■ REQUIRED TASK:
Write out, unaltered, each line from the top of the records below down to the line where "return S, T" appears, that line included.

■ Scripts that build scenes:
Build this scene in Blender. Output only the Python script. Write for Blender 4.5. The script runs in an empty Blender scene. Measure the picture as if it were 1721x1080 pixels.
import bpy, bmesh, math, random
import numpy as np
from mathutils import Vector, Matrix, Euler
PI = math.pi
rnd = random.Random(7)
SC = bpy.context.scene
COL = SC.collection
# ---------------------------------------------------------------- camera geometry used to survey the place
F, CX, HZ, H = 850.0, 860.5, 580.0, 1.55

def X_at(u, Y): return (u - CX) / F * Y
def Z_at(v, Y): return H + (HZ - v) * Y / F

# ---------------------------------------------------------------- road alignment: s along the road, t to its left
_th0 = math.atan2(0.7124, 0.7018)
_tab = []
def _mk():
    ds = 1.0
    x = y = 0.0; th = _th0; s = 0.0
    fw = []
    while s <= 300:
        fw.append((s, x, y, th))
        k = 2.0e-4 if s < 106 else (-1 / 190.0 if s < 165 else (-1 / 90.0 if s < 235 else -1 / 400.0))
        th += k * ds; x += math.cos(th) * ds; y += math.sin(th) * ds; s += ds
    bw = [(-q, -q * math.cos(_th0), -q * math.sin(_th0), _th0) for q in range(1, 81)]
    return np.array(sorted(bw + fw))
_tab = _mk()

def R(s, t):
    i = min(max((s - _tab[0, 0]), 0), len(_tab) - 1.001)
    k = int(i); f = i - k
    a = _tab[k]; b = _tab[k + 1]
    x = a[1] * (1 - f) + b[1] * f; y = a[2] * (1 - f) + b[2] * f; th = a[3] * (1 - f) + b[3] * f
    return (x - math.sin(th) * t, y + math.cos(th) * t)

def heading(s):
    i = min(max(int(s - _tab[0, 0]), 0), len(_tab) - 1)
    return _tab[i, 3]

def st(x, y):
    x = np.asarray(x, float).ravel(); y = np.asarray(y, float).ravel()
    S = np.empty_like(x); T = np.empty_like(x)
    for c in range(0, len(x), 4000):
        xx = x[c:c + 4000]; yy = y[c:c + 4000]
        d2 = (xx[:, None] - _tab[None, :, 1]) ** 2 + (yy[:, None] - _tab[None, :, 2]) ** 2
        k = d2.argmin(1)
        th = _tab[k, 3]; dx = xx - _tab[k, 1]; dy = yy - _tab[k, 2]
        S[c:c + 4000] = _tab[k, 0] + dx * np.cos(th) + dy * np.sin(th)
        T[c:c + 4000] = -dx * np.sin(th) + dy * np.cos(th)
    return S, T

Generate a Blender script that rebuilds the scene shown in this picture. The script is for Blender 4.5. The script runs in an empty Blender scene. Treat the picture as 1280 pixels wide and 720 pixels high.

■ SOLUTION FOR THIS PROBLEM:
Build this scene in Blender. Output only the Python script. Write for Blender 4.5. The script runs in an empty Blender scene. Measure the picture as if it were 1721x1080 pixels.
import bpy, bmesh, math, random
import numpy as np
from mathutils import Vector, Matrix, Euler
PI = math.pi
rnd = random.Random(7)
SC = bpy.context.scene
COL = SC.collection
# ---------------------------------------------------------------- camera geometry used to survey the place
F, CX, HZ, H = 850.0, 860.5, 580.0, 1.55

def X_at(u, Y): return (u - CX) / F * Y
def Z_at(v, Y): return H + (HZ - v) * Y / F

# ---------------------------------------------------------------- road alignment: s along the road, t to its left
_th0 = math.atan2(0.7124, 0.7018)
_tab = []
def _mk():
    ds = 1.0
    x = y = 0.0; th = _th0; s = 0.0
    fw = []
    while s <= 300:
        fw.append((s, x, y, th))
        k = 2.0e-4 if s < 106 else (-1 / 190.0 if s < 165 else (-1 / 90.0 if s < 235 else -1 / 400.0))
        th += k * ds; x += math.cos(th) * ds; y += math.sin(th) * ds; s += ds
    bw = [(-q, -q * math.cos(_th0), -q * math.sin(_th0), _th0) for q in range(1, 81)]
    return np.array(sorted(bw + fw))
_tab = _mk()

def R(s, t):
    i = min(max((s - _tab[0, 0]), 0), len(_tab) - 1.001)
    k = int(i); f = i - k
    a = _tab[k]; b = _tab[k + 1]
    x = a[1] * (1 - f) + b[1] * f; y = a[2] * (1 - f) + b[2] * f; th = a[3] * (1 - f) + b[3] * f
    return (x - math.sin(th) * t, y + math.cos(th) * t)

def heading(s):
    i = min(max(int(s - _tab[0, 0]), 0), len(_tab) - 1)
    return _tab[i, 3]

def st(x, y):
    x = np.asarray(x, float).ravel(); y = np.asarray(y, float).ravel()
    S = np.empty_like(x); T = np.empty_like(x)
    for c in range(0, len(x), 4000):
        xx = x[c:c + 4000]; yy = y[c:c + 4000]
        d2 = (xx[:, None] - _tab[None, :, 1]) ** 2 + (yy[:, None] - _tab[None, :, 2]) ** 2
        k = d2.argmin(1)
        th = _tab[k, 3]; dx = xx - _tab[k, 1]; dy = yy - _tab[k, 2]
        S[c:c + 4000] = _tab[k, 0] + dx * np.cos(th) + dy * np.sin(th)
        T[c:c + 4000] = -dx * np.sin(th) + dy * np.cos(th)
    return S, T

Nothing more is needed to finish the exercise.